被災後に計画したのであればそういう意図を持った興行と言うことはできるでしょう。もしくは、被災前に決まっていた興行でも、状況が変わった中、いろいろ検討する時間があった後であればそういうことを言うのも理解できます。しかし、まさに被災直後の興行は、「勇気と希望を与えよう」と言うのを目的の一つとして決めてやってるわけではなく、むしろ被災している中やるかやらないかをやる方向で決める上で被災者との関係に整合性を持たせる都合の良い論理としての「勇気と希望」と言う側面が非常に強い。そして、今まさに被災して疲れ切っている人が自分たちと関係ない所で、言っちゃ悪いがのんきに試合している人たちから「勇気と希望」なんか得られるわけがないんです。もちろん一部にはいるかも知れませんが、逆に自分たちをダシにして、と更に不快に思う人もいるはずです。
被災者が自ら「勇気と希望を与えられた」と言う分には問題ないと思いますが、自分で「勇気と希望を与えたい」と言うのは非常に傲慢です。いわゆる「自分で言っちゃいけないやつ」だと思います。

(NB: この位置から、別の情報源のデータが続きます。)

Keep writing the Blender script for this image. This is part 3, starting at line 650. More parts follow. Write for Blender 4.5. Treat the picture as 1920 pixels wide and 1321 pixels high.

二階官房長官の「まずまずで収まった」も自分で言っちゃいけないやつなんだと思います。政府の災害対応についてそういう評価を得たいと言う願望があり、そういう発言をしてメディアに載れば世間がそういう空気になるのではないか、と言う世論誘導を意図した発言なのかと思います。しかし、千曲川流域や死亡者などの報道を見るたびに「まずまずで収まった」がオーバーラップして「ちっともまずまずで収まってなんかいない」と思ってしまいます。官房長官と言えば政府のナンバー2ですから、発言の時点ですでに酷い被災状況を想定できていて、その対応が最優先であると認識しているタイミングのはず、と言うのは誰しも想像に難くないわけで、にもかかわらず国のナンバー2が深刻な被災状況の把握と対応に集中していないような発言が出ていることに国民は違和感と恐怖を感じているわけです。彼も早々に他の人に役を変わるべきではないでしょうか。